YOUR OBJECTIVE: Leaving out all pictures, reproduce the entries below exactly, from the first line through the line that contains "5.15, 'window_pane', M_glass)".

DATASET RECORDS:
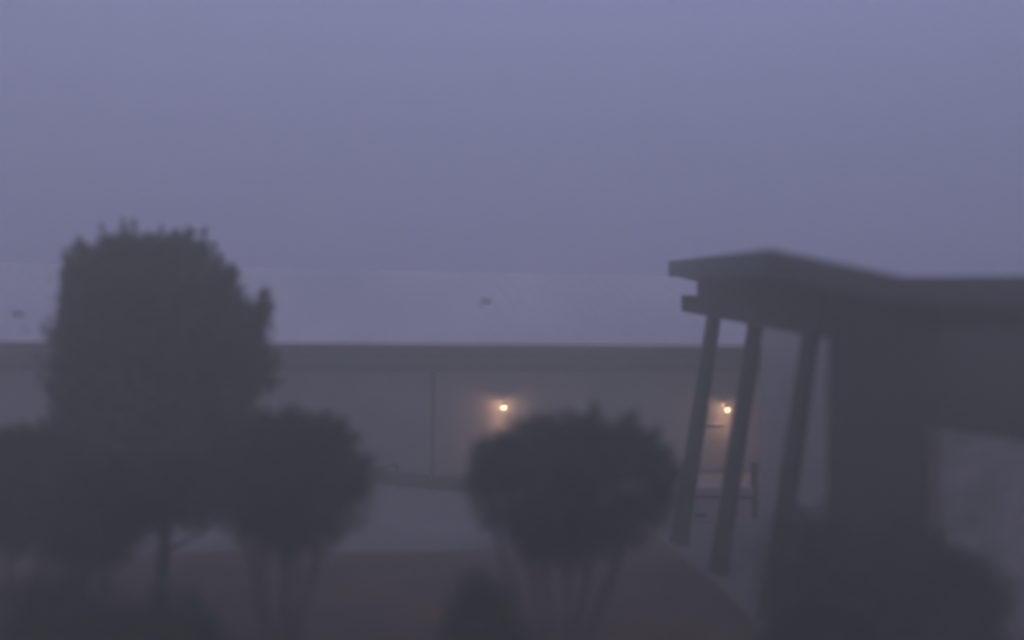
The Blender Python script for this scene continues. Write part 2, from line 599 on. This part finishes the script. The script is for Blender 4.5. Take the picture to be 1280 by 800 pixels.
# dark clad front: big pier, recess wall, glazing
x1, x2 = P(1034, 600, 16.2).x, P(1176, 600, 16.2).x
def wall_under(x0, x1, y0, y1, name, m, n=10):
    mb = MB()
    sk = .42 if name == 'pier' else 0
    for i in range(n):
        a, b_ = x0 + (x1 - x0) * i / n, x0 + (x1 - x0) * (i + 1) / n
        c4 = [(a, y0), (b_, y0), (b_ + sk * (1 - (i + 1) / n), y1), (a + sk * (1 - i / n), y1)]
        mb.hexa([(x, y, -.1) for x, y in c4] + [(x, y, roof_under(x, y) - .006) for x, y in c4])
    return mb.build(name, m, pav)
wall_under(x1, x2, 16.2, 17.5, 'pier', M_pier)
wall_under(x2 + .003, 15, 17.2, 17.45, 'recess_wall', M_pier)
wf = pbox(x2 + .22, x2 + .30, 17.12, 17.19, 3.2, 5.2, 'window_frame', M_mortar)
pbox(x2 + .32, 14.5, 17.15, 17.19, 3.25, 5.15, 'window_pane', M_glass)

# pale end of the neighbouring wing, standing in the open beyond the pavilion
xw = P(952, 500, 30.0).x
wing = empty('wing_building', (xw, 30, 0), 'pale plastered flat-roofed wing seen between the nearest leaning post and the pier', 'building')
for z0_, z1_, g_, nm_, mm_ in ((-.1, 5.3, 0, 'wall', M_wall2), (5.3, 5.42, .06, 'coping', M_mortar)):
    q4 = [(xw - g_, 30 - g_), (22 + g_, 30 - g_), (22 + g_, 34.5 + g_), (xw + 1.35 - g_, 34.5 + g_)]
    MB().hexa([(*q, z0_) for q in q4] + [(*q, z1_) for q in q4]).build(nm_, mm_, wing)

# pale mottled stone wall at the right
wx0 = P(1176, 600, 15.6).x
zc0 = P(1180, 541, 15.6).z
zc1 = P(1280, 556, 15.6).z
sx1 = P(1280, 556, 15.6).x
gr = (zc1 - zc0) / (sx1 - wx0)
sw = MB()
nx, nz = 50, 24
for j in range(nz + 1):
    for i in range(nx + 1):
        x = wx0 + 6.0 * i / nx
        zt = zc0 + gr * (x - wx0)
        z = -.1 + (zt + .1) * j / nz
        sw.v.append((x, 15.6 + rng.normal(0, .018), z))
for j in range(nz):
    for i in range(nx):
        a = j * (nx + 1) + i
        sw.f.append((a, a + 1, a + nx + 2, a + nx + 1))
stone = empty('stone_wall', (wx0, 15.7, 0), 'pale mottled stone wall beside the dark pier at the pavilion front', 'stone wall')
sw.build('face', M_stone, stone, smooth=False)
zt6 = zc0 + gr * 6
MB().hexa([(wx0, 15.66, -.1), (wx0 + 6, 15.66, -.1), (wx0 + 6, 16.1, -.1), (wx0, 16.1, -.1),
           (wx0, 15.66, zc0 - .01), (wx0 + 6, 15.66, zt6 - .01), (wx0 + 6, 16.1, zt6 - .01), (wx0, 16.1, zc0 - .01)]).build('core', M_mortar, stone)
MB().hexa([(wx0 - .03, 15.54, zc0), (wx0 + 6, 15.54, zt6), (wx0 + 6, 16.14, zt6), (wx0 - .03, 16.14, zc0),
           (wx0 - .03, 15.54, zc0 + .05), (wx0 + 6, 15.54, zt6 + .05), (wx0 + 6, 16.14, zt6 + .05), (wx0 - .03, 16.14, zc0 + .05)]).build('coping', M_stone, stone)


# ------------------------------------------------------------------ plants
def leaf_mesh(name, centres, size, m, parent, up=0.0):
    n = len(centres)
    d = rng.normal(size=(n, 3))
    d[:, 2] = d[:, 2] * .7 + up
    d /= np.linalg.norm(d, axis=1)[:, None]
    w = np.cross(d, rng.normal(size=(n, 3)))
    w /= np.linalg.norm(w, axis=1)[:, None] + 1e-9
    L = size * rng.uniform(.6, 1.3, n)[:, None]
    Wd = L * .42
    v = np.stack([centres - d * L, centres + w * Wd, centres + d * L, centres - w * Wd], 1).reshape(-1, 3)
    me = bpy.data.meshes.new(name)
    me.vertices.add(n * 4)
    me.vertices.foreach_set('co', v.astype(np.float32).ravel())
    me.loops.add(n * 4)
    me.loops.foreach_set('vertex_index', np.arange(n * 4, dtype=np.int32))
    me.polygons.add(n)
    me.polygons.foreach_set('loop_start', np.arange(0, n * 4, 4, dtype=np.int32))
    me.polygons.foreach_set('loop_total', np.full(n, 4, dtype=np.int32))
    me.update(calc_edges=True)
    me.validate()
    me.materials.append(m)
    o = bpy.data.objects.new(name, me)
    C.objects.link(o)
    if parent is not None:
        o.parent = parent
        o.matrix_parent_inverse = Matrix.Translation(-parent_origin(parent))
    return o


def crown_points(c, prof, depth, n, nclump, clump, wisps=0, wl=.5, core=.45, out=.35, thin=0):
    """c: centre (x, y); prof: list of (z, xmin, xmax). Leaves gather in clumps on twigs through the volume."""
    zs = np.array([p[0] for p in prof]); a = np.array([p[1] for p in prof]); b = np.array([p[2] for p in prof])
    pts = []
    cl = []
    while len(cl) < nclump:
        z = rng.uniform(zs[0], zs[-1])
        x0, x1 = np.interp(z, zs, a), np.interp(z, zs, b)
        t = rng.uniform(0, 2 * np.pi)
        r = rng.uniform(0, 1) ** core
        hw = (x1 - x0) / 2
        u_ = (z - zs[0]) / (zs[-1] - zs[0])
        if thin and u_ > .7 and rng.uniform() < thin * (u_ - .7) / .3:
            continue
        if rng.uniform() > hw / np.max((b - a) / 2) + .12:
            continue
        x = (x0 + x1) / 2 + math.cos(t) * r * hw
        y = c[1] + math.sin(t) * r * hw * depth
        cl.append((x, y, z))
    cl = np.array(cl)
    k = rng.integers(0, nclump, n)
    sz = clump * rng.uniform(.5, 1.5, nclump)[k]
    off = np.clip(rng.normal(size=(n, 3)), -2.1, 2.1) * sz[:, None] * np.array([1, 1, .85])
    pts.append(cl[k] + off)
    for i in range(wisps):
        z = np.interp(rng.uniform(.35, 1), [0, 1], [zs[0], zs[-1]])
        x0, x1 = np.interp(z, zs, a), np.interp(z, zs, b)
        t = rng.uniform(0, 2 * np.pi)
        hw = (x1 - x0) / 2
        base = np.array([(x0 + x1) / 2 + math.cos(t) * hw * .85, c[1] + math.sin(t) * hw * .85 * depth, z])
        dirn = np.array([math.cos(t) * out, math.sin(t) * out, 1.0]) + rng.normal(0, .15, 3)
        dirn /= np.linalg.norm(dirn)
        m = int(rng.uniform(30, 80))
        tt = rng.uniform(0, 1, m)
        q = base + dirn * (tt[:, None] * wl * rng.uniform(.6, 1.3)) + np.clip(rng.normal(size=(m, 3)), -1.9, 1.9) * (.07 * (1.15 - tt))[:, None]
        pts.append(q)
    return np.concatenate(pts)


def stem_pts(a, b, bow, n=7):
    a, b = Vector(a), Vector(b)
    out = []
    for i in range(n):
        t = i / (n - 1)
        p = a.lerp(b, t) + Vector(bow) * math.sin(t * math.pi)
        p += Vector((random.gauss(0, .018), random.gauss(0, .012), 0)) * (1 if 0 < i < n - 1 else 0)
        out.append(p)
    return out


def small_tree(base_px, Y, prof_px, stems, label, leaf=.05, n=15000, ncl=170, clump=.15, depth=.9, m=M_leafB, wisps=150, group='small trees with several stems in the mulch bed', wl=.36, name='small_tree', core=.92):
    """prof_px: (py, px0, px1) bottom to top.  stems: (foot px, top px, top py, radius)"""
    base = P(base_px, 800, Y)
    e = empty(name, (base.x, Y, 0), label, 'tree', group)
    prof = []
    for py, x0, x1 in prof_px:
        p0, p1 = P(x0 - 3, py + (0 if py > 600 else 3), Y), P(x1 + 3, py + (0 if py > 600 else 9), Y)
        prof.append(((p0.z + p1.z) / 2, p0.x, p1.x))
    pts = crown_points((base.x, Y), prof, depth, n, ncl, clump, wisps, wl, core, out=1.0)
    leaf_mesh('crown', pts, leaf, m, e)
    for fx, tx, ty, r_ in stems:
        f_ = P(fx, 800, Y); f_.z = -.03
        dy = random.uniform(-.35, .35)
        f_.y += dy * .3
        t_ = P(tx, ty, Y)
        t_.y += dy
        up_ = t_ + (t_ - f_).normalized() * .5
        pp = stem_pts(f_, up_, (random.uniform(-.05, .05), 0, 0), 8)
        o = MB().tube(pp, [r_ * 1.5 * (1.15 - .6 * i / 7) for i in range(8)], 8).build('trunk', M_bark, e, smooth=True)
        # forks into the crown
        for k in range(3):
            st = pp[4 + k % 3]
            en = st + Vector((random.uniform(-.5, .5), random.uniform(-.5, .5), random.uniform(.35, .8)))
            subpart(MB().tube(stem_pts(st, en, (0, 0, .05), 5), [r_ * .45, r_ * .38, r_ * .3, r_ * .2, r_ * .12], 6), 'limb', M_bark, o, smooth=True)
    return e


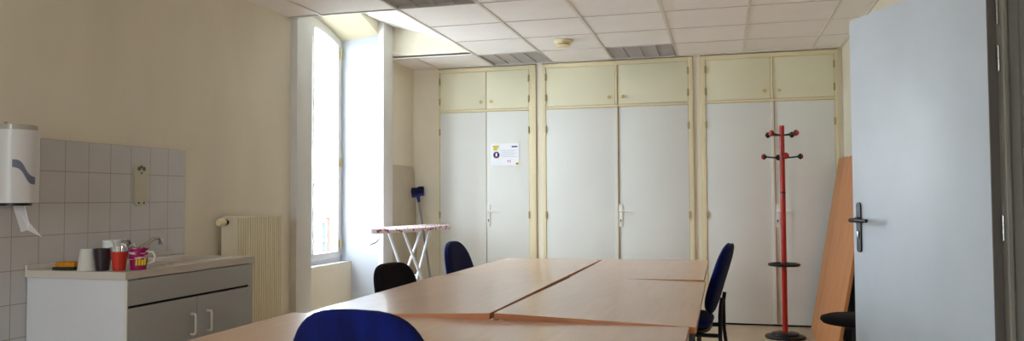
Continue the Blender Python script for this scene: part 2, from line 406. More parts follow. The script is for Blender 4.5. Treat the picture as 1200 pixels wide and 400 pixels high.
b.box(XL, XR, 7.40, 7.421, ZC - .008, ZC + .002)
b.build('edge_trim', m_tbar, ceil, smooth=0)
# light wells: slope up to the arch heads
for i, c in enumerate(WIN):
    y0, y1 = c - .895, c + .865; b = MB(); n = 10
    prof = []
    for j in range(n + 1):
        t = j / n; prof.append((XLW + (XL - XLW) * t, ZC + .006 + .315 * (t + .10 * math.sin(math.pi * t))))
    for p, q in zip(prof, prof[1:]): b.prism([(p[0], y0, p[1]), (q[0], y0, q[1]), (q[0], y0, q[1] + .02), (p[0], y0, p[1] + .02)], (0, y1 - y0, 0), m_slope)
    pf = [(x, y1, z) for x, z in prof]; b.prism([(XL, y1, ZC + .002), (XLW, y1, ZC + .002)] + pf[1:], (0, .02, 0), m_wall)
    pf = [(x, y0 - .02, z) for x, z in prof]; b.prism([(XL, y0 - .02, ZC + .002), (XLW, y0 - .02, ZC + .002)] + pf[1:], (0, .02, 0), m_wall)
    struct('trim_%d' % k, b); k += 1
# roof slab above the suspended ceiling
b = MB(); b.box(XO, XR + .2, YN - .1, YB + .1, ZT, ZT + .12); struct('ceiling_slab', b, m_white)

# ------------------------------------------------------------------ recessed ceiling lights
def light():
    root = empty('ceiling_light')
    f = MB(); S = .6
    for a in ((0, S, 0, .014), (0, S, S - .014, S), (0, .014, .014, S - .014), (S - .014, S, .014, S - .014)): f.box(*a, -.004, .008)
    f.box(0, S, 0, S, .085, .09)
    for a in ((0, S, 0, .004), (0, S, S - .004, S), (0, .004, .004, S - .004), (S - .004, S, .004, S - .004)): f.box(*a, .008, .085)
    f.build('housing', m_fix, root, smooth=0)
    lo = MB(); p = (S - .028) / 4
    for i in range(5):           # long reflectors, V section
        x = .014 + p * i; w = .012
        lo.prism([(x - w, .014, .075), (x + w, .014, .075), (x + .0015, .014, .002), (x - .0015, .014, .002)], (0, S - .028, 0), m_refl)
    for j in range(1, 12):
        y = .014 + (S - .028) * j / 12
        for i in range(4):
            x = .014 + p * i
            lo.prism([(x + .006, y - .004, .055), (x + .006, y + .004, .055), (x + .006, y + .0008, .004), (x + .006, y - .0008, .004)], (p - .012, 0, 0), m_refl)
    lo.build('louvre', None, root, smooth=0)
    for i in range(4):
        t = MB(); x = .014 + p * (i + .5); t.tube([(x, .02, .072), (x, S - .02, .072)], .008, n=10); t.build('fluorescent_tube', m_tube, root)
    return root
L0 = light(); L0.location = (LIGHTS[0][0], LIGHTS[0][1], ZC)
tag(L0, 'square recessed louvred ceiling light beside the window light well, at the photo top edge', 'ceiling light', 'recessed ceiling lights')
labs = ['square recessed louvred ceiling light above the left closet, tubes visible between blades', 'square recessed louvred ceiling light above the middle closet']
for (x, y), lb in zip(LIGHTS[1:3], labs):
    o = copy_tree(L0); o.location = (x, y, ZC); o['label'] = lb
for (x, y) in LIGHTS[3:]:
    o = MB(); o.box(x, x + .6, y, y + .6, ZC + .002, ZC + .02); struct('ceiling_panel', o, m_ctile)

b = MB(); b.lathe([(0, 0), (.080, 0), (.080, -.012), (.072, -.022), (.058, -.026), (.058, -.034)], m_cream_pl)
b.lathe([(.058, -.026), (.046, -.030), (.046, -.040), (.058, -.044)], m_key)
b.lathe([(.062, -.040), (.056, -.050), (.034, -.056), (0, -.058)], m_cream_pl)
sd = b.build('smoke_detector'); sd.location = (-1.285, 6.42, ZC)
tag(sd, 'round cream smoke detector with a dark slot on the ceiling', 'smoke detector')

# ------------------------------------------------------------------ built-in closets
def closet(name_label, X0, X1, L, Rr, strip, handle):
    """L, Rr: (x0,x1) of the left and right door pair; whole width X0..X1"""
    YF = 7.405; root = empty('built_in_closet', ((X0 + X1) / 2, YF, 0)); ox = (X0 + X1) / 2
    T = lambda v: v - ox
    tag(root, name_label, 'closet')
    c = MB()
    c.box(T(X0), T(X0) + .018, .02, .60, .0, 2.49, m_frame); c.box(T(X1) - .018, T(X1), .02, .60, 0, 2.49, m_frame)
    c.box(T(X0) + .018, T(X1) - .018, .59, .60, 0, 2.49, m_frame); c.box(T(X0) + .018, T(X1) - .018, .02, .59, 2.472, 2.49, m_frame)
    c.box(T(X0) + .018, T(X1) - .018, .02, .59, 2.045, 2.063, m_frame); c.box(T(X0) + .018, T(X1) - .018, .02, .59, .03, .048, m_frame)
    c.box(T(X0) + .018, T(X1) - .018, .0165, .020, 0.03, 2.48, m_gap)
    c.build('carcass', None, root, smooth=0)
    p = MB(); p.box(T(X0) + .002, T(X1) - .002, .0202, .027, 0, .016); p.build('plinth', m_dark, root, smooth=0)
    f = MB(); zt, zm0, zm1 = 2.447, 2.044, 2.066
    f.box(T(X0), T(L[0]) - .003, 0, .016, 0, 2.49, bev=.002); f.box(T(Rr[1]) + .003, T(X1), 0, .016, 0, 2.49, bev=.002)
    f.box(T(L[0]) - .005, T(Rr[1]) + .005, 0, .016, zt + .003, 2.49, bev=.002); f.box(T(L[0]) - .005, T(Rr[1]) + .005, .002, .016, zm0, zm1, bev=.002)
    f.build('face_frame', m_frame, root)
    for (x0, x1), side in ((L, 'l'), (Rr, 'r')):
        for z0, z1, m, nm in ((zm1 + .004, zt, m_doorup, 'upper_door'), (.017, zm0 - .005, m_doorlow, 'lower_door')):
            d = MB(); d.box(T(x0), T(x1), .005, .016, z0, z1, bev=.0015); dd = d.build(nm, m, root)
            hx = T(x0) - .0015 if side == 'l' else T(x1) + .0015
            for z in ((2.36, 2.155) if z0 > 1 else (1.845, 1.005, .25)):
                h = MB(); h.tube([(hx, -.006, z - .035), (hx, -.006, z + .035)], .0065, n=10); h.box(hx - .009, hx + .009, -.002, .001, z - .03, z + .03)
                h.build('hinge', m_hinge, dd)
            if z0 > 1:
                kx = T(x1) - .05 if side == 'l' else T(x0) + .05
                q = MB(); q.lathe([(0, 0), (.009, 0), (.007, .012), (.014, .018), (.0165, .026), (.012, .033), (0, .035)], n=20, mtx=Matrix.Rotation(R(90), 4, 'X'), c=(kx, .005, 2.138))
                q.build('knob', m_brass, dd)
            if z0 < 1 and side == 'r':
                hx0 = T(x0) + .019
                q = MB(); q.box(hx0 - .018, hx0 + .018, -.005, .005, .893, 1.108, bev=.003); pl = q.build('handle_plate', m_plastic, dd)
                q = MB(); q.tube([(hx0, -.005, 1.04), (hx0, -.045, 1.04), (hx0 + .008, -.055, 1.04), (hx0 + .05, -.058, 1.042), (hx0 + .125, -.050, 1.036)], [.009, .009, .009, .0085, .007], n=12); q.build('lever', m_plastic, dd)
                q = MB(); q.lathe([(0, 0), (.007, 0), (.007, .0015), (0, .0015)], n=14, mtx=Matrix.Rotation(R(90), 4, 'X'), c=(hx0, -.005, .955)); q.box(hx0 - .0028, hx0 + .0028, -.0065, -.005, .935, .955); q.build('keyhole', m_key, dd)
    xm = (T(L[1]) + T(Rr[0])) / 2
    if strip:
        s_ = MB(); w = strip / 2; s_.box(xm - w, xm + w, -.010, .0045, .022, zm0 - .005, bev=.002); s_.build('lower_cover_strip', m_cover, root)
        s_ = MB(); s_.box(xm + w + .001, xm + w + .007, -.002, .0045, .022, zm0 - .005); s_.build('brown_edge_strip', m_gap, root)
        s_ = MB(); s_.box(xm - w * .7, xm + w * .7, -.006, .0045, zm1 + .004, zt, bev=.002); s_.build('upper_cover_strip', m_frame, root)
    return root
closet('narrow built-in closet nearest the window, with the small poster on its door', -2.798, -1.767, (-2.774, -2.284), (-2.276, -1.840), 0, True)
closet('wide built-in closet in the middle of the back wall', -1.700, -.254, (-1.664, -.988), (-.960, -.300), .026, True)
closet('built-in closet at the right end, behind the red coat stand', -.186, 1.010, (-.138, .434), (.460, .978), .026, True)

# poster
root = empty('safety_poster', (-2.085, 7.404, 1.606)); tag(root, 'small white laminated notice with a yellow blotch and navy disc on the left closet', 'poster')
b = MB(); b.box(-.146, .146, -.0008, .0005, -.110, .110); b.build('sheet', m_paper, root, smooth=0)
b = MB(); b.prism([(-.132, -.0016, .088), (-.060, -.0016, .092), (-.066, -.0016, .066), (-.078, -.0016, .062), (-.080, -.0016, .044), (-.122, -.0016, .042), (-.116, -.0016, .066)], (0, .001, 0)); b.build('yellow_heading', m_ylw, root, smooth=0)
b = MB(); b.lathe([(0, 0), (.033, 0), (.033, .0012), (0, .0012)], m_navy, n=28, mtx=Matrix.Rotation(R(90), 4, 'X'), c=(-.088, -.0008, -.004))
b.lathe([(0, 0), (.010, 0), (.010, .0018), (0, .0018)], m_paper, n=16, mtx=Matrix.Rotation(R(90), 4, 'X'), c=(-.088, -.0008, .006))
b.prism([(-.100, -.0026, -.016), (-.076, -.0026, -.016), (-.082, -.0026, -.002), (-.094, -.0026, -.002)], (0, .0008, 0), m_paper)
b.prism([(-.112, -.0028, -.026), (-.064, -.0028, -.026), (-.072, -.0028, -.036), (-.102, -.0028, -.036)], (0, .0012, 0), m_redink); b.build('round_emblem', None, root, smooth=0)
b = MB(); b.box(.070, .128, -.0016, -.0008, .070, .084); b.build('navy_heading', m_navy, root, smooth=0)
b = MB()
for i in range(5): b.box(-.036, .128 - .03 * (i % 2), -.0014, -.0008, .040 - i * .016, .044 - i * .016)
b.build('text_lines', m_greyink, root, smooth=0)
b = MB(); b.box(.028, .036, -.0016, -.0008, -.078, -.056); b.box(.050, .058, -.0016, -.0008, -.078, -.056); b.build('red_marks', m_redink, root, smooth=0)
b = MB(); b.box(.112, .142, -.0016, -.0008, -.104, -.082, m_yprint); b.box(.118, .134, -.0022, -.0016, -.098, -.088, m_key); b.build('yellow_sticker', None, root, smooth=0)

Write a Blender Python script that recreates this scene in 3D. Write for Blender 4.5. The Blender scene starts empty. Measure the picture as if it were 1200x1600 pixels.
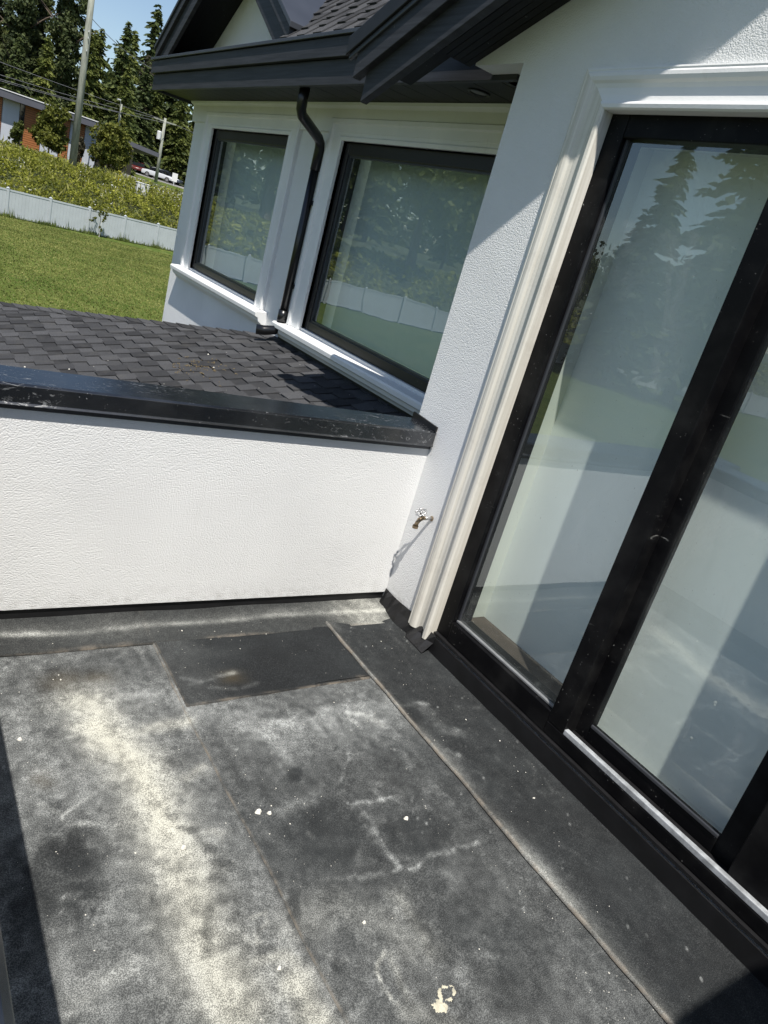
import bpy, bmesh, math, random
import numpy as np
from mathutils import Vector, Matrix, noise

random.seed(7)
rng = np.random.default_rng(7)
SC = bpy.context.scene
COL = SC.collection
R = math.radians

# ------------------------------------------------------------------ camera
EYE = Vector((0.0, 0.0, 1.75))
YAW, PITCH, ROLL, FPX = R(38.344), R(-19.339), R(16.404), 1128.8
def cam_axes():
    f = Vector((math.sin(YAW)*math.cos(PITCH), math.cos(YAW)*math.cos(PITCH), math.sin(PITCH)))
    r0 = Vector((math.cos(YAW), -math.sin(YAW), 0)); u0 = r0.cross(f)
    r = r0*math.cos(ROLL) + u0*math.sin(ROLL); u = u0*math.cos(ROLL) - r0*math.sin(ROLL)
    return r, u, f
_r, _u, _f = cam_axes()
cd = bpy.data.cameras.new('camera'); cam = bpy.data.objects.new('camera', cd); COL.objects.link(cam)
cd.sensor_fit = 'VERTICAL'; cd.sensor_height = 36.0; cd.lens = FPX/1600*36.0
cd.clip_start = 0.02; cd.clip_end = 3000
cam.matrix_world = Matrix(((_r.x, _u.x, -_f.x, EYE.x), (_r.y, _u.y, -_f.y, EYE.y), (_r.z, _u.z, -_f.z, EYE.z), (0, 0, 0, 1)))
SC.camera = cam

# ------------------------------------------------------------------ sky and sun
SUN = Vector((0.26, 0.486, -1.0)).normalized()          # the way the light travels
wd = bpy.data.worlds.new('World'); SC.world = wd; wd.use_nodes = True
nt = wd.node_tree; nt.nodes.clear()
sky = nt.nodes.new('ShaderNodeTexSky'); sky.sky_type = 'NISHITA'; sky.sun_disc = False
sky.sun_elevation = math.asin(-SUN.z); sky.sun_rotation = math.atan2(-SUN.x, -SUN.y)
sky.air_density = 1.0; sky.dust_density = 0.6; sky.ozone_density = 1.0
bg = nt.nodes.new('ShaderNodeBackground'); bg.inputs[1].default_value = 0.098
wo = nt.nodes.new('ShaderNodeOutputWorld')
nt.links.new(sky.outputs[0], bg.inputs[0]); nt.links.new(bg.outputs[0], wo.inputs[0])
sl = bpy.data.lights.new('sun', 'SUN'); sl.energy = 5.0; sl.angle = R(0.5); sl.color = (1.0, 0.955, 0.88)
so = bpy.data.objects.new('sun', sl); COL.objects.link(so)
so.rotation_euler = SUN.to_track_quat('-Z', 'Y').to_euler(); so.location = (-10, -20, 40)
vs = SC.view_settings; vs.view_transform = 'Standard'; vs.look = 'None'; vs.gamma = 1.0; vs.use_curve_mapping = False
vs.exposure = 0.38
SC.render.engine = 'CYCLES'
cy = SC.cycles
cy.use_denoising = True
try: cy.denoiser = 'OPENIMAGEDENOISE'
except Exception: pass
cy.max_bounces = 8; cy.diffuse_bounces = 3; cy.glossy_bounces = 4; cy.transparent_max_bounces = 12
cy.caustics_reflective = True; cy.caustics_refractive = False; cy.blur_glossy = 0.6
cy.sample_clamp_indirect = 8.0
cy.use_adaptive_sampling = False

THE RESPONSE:
The Blender Python script for this scene continues. Write part 2, from line 599 on. This part finishes the script. The script is for Blender 4.5. Take the picture to be 1280 by 800 pixels.
# dark clad front: big pier, recess wall, glazing
x1, x2 = P(1034, 600, 16.2).x, P(1176, 600, 16.2).x
def wall_under(x0, x1, y0, y1, name, m, n=10):
    mb = MB()
    sk = .42 if name == 'pier' else 0
    for i in range(n):
        a, b_ = x0 + (x1 - x0) * i / n, x0 + (x1 - x0) * (i + 1) / n
        c4 = [(a, y0), (b_, y0), (b_ + sk * (1 - (i + 1) / n), y1), (a + sk * (1 - i / n), y1)]
        mb.hexa([(x, y, -.1) for x, y in c4] + [(x, y, roof_under(x, y) - .006) for x, y in c4])
    return mb.build(name, m, pav)
wall_under(x1, x2, 16.2, 17.5, 'pier', M_pier)
wall_under(x2 + .003, 15, 17.2, 17.45, 'recess_wall', M_pier)
wf = pbox(x2 + .22, x2 + .30, 17.12, 17.19, 3.2, 5.2, 'window_frame', M_mortar)
pbox(x2 + .32, 14.5, 17.15, 17.19, 3.25, 5.15, 'window_pane', M_glass)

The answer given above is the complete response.